Ad Familiares 11.24
Ad Familiares 11.24
Headnote
Cicero to D. Junius Brutus Albinus, imperator and consul-elect, from Rome on 6 June 43 BC — Perseus dateline Scr. Romae viii Id. Iun. a. 711 (43). Written two days after the longer 11.21, in answer to a short, telegram- brisk dispatch from Brutus in Cisalpine Gaul. Brutus has reported that he is well and getting better, that Lepidus is “leaning the right way” (a hope that would be overtaken within days), and that with three armies in play — his own, Plancus’s, and Octavian’s — nothing should now be feared.

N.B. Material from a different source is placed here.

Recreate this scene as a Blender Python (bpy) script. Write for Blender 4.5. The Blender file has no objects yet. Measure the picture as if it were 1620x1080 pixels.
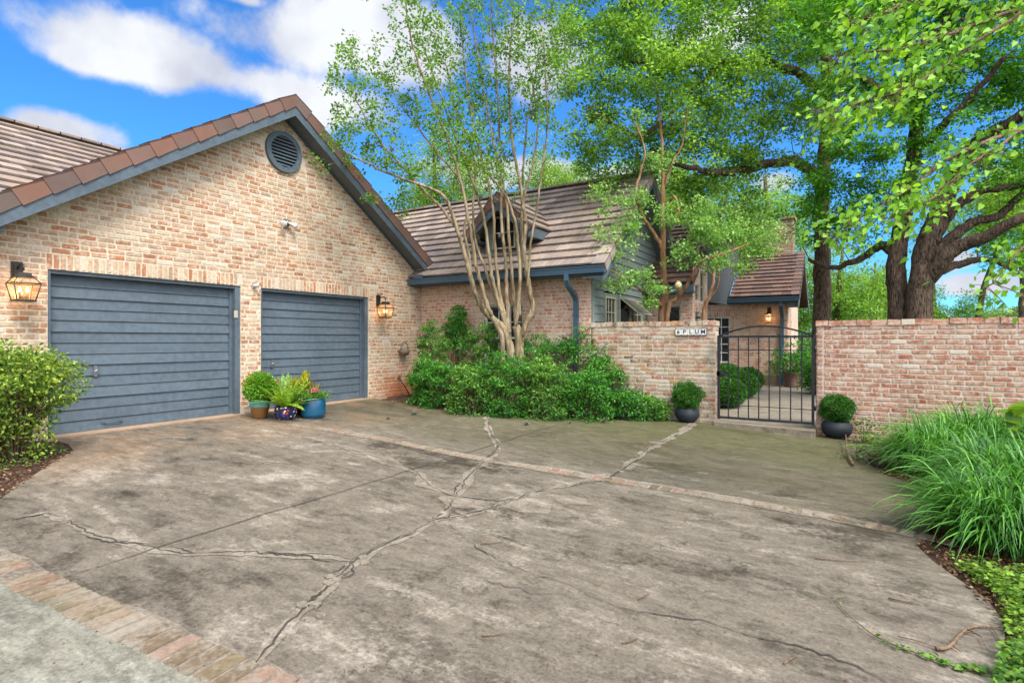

Cicero matches his correspondent’s brevity for once and lets the dry humour show. He has, he says, “champed the bit” as Brutus told him to — the Latin idiom for putting up with restraint — and is ready to hand over his vigilia, his nightwatch in the city, to Brutus, on condition that doing so does not lower his own steadiness. On the operational point: if the enemy permits, Brutus should wait in Italy for further letters before moving (the city has business he is wanted for); if his coming will end the war outright, nothing is more important. The senate has voted him the funds nearest to hand; Servius Sulpicius Rufus is acting as his friend in town; Cicero is not failing in his part.